Yes — you can either create separate scheduled tasks for each day with different cron expressions, or build a single skill that detects the current day and executes different logic based on which day it is running.
Two Approaches to Day-of-Week Scheduling
The simpler approach is separate task entries. Monday’s community post gets its own scheduled task set to run every Monday. Friday’s newsletter draft gets its own task set to run every Friday. Each task is independent, easy to pause or adjust without affecting the others, and straightforward to debug if something goes wrong. This approach works well when the different day tasks are genuinely different in kind — not just variations of the same thing.
The more elegant approach is a single adaptive skill. The skill runs every day at the same time, but begins by checking the current day of the week and then branches into different behaviour based on what it finds. Monday triggers the weekly goals post. Wednesday triggers a mid-week check-in prompt. Friday triggers the newsletter assembly. Saturday and Sunday the skill might do nothing, or run a lighter task. One scheduled entry, multiple behaviours.
When Each Approach Makes Sense
Use separate tasks when the day-specific work is substantially different — for example, a Monday morning report that checks the week’s calendar versus a Friday run that assembles the newsletter. They are different enough in scope and process that keeping them separate makes each one easier to maintain and update independently.
Use a single adaptive skill when the tasks are variations on a theme — daily community posts that vary in format by day, for example. Having one skill manage the rotation is cleaner than maintaining five separate task files that each post to the same community space with slightly different formats. The skill file becomes your single source of truth for the whole weekly content rotation.

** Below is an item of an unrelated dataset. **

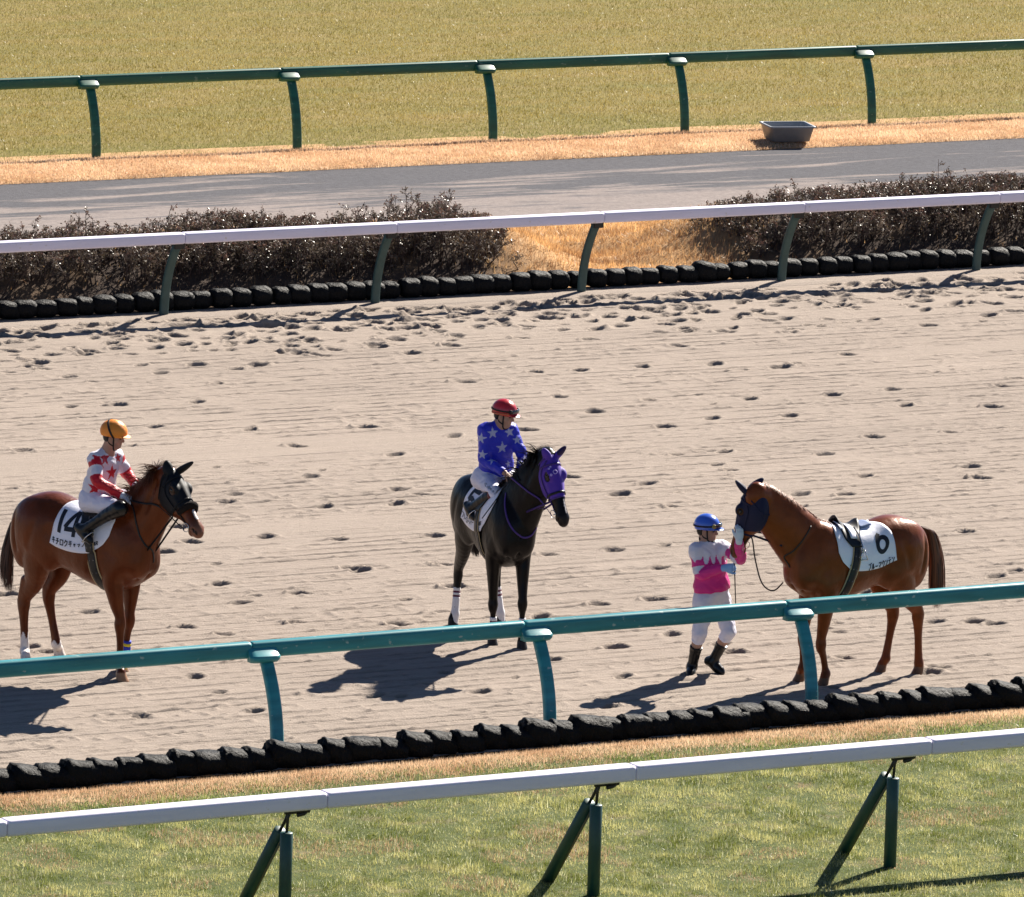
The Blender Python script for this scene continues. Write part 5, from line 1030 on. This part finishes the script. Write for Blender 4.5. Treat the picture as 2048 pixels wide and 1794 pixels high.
def person(label, L, J, base, name='person', helmet=(.8, .3, .02), hs=.97, group='jockeys'):
    """J joints in own frame.  base: root position in own frame"""
    root = empty(name, tuple(L.R.T@np.array(base)+L.O), math.atan2(L.fx[1], L.fx[0])); tag(root, label, 'person', group); B = np.array(base, float); A = {k: np.array(v, float)-B for k, v in J.items() if k not in ('hand',)}
    allp = np.array([A[k] for k in A if k not in ('face', 'headup') and not k.startswith('d_')]); lo = allp.min(0)-.22; hi = allp.max(0)+.26
    mk = lambda: Field(lo, hi, .0068)
    m_ = (A['shL']+A['shR'])/2
    for k in ('shL', 'shR'): A[k] = m_+(A[k]-m_)*.86
    side = unit(A['shL']-A['shR']); up = unit((A['shL']+A['shR'])/2-A['pel']); fr = unit(np.cross(side, up)); ch = (A['shL']+A['shR'])/2; fc = unit(J['face']); hu = unit(np.asarray(J['headup'], float)-fc*(np.asarray(J['headup'])@fc)); HR = rotm(fc, np.cross(hu, fc), hu)
    def torso(f, g=0.):
        p0 = A['pel']; p1 = p0*.66+ch*.34; p2 = p0*.36+ch*.64; p3 = ch-up*.045
        f.chain([p0, p1+fr*.0, p2+fr*.010, p3], np.array([.098, .086, .098, .088])+g, .06, side, [1.42, 1.40, 1.46, 1.42], n=4)
        for t, k in ((-1, 'shR'), (1, 'shL')): f.cone(ch+up*.045+side*.03*t, A[k]+up*.002, .040+g, .038+g, .05); f.cone(ch+side*.05*t-up*.04, A[k]-up*.015, .062+g, .046+g, .05); f.ell(p2+side*.065*t+fr*.045+up*.03, np.array([.06, .045, .06])+g*.6, .04, rotm(side, fr, up))
    def arms(f, g=0., g2=None):
        g2 = g if g2 is None else g2
        for t in 'RL':
            s, e, w_ = A['sh'+t], A['el'+t], A['wr'+t]; f.chain([s, s*.5+e*.5, e, e*.55+w_*.45, w_], [.052+g, .044+g, .039+g, .037+g2, .028+g2], .03, n=3)
    def legs_(f, g=0., to=1.):
        for t in 'RL':
            h, k, an = A['hip'+t], A['kn'+t], A['an'+t]; bk = unit((h+an)/2-k+1e-6) if np.linalg.norm((h+an)/2-k) > .02 else -fr
            f.ell(h+fr*-.03, np.array([.085, .105, .10])+g, .05); f.chain([h, h*.55+k*.45, k*.93+h*.07, k], [.090+g, .079+g, .058+g, .054+g], .05, n=3)
            f.chain([k, k*.68+an*.32+bk*.012, k*.3+an*.7, an], [.052+g*.9, .053+g*.7, .040+g*.6, .036+g*.5], .03, n=3)
    def foot(f, t, g=0.):
        an, to = A['an'+t], A['toe'+t]; d = unit(to-an); dn = unit(A['an'+t]-A['kn'+t]); heel = an-unit(d-dn*(d@dn)*.6)*.045+dn*.035
        f.chain([an, an*.5+to*.5+dn*.004, to-d*.03, to], [.038+g, .037+g, .034+g, .022+g], .03, n=2); f.cone(heel, an*.45+to*.55+dn*.02, .030+g, .030+g, .03); f.cone(an, heel, .036+g, .031+g, .03)
    hands = J['hand']
    def hnd(f, g=0.):
        for t in 'RL':
            h = hands[t]; hand_p(f, A['wr'+t], np.array(h['d'], float), np.array(h['n'], float), h.get('side', 1 if t == 'R' else -1), g, h.get('curl', (.5, .8, .6)), thumb=h.get('thumb'))
    hc = A['head']; f = mk(); torso(f); f.cone(ch-up*.02, hc+HR@np.array([-.02, 0, -.07]), .062, .052, .05); f.cone(hc+HR@np.array([-.02, 0, -.05]), ch+up*.02, .052, .056, .04); head_p(f, hc, HR, hs); arms(f); legs_(f); foot(f, 'R'); foot(f, 'L'); hnd(f)
    V, Fc = f.mesh(); V, Fc = keep_big(V, Fc, 300); V = relax(V, Fc, 1, .35); body = mesh_np('body', V, Fc, M_skin, root)
    q = lambda x, y, z: hc+HR@(np.array([x, y, z])*hs)
    for t in (-1, 1):
        mb = MB(); c = q(.080, .031*t, .002); mb.loft([[c+.0125*hs*np.array([math.sin(a)*math.cos(b), math.sin(a)*math.sin(b), math.cos(a)]) for b in np.linspace(0, 2*math.pi, 12, endpoint=False)] for a in np.linspace(0.01, math.pi-.01, 8)]); mb.build('eye', M_eye, root)
        mb = MB(); mb.tube([q(.089, .016*t, .017), q(.090, .030*t, .022), q(.078, .046*t, .016)], .0035, 6); mb.build('eyebrow', M_hair, root)
    # hair under the helmet
    f = Field(hc-.2, hc+.2, .006); f.ell(q(-.022, 0, .03), np.array([.098, .084, .092])*hs, 0, HR); f.ell(q(-.045, 0, -.03), np.array([.058, .070, .050])*hs, .03, HR); P_ = (f.P()-hc)@HR/hs; f.D = np.maximum(f.D, -(P_[..., 2]+.062)).astype(np.float32); f.D = np.maximum(f.D, P_[..., 0]-.055+np.clip(.02-P_[..., 2], 0, .05)*1.1).astype(np.float32)
    e_ = np.sqrt(((P_[..., 0]+.008)/.026)**2+((P_[..., 2]+.022)/.036)**2)-1; f.D = np.maximum(f.D, -(e_*.03)).astype(np.float32); v_, c_ = f.mesh(); v_, c_ = keep_big(v_, c_, 100); mesh_np('hair', v_, c_, M_hair, root)
    return dict(root=root, A=A, HR=HR, hc=hc, hs=hs, q=q, mk=mk, torso=torso, arms=arms, legs=legs_, foot=foot, hnd=hnd, side=side, up=up, fr=fr, ch=ch, L=L, B=B, bv=bvh_of(V, Fc))
def clip(f, n, c): f.D = np.maximum(f.D, ((f.P()-c)@unit(n))).astype(np.float32)
def wrinkle(f, amp, sc=1.):
    P_ = f.P(); f.D += (amp*(np.sin(P_[..., 0]*38*sc+np.sin(P_[..., 2]*31*sc)*1.5+P_[..., 1]*20)*np.sin(P_[..., 2]*47*sc+P_[..., 1]*33+np.sin(P_[..., 0]*25)*1.3))).astype(np.float32)
def star_in(V, N, c, n, upv, R_):
    n = unit(n); u = unit(np.asarray(upv)-n*(np.asarray(upv)@n)); r_ = np.cross(u, n); d = V-c; x = d@r_; y = d@u; z = d@n; ok = (np.abs(z) < R_*1.0) & (N@n > -.05); a = np.arctan2(x, y); m = np.mod(a+math.pi/5, 2*math.pi/5)-math.pi/5; rr = np.hypot(x, y); k = math.pi/5; ri = R_*.40
    # line between outer tip and inner notch
    A_ = np.abs(m); x1, y1 = 0, R_; x2, y2 = ri*math.sin(k), ri*math.cos(k); px_, py_ = rr*np.sin(A_), rr*np.cos(A_); side_ = (x2-x1)*(py_-y1)-(y2-y1)*(px_-x1)
    return ok & (side_ < 0) & (rr < R_)
def vnorm(V, Fc):
    n = np.cross(V[Fc[:, 2]]-V[Fc[:, 0]], V[Fc[:, 3]]-V[Fc[:, 1]]); N_ = np.zeros_like(V)
    for i in range(4): np.add.at(N_, Fc[:, i], n)
    return N_/(np.linalg.norm(N_, axis=1, keepdims=True)+1e-12)
def seg_t(V, a, b): ab = b-a; t = ((V-a)@ab)/(ab@ab); tc = np.clip(t, 0, 1); return t, np.linalg.norm(V-(a+tc[:, None]*ab), axis=1)
def shirt(p, colf, g=.018, waist=.01, wr=.90, collar=.8):
    f = p['mk'](); p['torso'](f, g); P_ = f.P(); A = p['A']; up = p['up']; f.chain([A['pel']+up*.04, A['pel']+up*.10, A['pel']+up*.2], [.100+g, .106+g, .092+g], .05, p['side'], [1.4, 1.4, 1.4])
    f.D = np.maximum(f.D, -((P_-(A['pel']+up*waist))@up)).astype(np.float32); f2 = p['mk'](); p['arms'](f2, g*1.05, g*.8)
    for t in 'RL': d = unit(A['wr'+t]-A['el'+t]); near = np.linalg.norm(P_-A['wr'+t], axis=-1) < .12; f2.D = np.where(near, np.maximum(f2.D, (P_-(A['wr'+t]-d*.012))@d), f2.D).astype(np.float32)
    k = .035; h = np.maximum(k-np.abs(f.D-f2.D), 0)/k; f.D = np.minimum(f.D, f2.D)-h*h*k*.25; wrinkle(f, .0046, .7); wrinkle(f, .0022, 1.6)
    if collar: nb = p['ch']+up*.03; f.cone(nb, nb*(1-collar)+p['q'](-.028, 0, -.085)*collar, .070, .0625, .015)
    V, Fc = f.mesh(); V, Fc = keep_big(V, Fc, 300); V = relax(V, Fc, 1, .4); N_ = vnorm(V, Fc); N_ *= np.sign((N_*(V-(V.mean(0)))).sum(1).mean()); C_ = colf(p, V, N_); o = mesh_np('shirt', V, Fc, M_silk, p['root'], cols=C_); p['sbv'] = bvh_of(V, Fc); return o
def pickpx(p, bv, x, y):
    L = p['L']; d = ray(x, y); o = L.R@(CAM-L.O)-p['B']; h = bv.ray_cast(Vector(o), Vector(unit(L.R@d)), 400)
    return (None, None) if h[0] is None else (np.array(h[0]), -np.array(h[1]) if np.array(h[1])@(L.R@d) > 0 else np.array(h[1]))
def breeches(p, end=.10, g=.013, top=.10):
    A = p['A']; up = p['up']; f0 = p['mk'](); f0.chain([A['pel']-up*.03, A['pel']+up*.02, A['pel']+up*.12], [.085+g, .100+g, .088+g], .05, p['side'], [1.42, 1.42, 1.40]); P_ = f0.P(); clip(f0, up, A['pel']+up*top)
    f = p['mk'](); p['legs'](f, g); k_ = .05; h_ = np.maximum(k_-np.abs(f.D-f0.D), 0)/k_; f.D = np.minimum(f.D, f0.D)-h_*h_*k_*.25
    for t in 'RL':
        h, k, an = A['hip'+t], A['kn'+t], A['an'+t]; ln = np.linalg.norm(an-k); ab = an-k; ts = ((P_-k)@ab)/(ab@ab); tc = np.clip(ts, 0, 1); ds = np.linalg.norm(P_-(k+tc[..., None]*ab), axis=-1); ab = h-k; tt = np.clip(((P_-k)@ab)/(ab@ab), 0, 1); dt = np.linalg.norm(P_-(k+tt[..., None]*ab), axis=-1)
        cut = np.where((ds < dt-.004) & (ds < .16), ts*ln-end, -.3); f.D = np.maximum(f.D, cut).astype(np.float32)
    wrinkle(f, .0044, .65); wrinkle(f, .0018, 1.5); V, Fc = f.mesh(); V, Fc = keep_big(V, Fc, 300); V = relax(V, Fc, 1, .4); o = mesh_np('breeches', V, Fc, M_breech, p['root']); p['bbv'] = bvh_of(V, Fc); return o
def boots(p, start=.10, cuff=None, knee=.054):
    for t in 'RL':
        A = p['A']; k, an, to = A['kn'+t], A['an'+t], A['toe'+t]; d = unit(an-k); pts = np.array([k, an, to]); f = Field(pts.min(0)-.14, pts.max(0)+.14, .006); g = .009; bk = -p['fr']*.012
        f.chain([k+d*max(start, 0), k*.68+an*.32+bk, k*.3+an*.7, an], [knee+g, .054+g, .043+g, .039+g], .02, n=3); p['foot'](f, t, g*.8); P_ = f.P(); f.D = np.maximum(f.D, -((P_-(k+d*start))@d) if start > 0 else -1.).astype(np.float32); wrinkle(f, .0018, 1.); V, Fc = f.mesh(); V, Fc = keep_big(V, Fc, 100); V = relax(V, Fc, 1, .4); b = mesh_np('boot', V, Fc, M_boot, p['root'])
        if cuff: mb = MB(); mb.tube([k+d*(start-.035), k+d*(start+.012)], [.0665, .0655], 20); mb.build('boot_cuff', cuff, b)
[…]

In cron syntax, specific days of the week are controlled by the fifth field. “0 8 * * 1” runs at 8am every Monday. “0 8 * * 5” runs at 8am every Friday. “0 8 * * 1-5” runs at 8am Monday through Friday. These are precise and reliable — the same task can be set to run on exactly the days you need it.
What This Means for Educators
A weekly rhythm of agent-driven tasks — different content on different days — is what makes a community feel alive and intentional rather than randomly active. Building that rhythm takes a few hours of upfront design. Once it is running, your community has a heartbeat that does not depend on your daily availability.
The Simple Rule
Different tasks by nature: separate scheduled entries. Same task with variations: one adaptive skill. Either way, the community gets consistent content and you do not need to remember what day it is.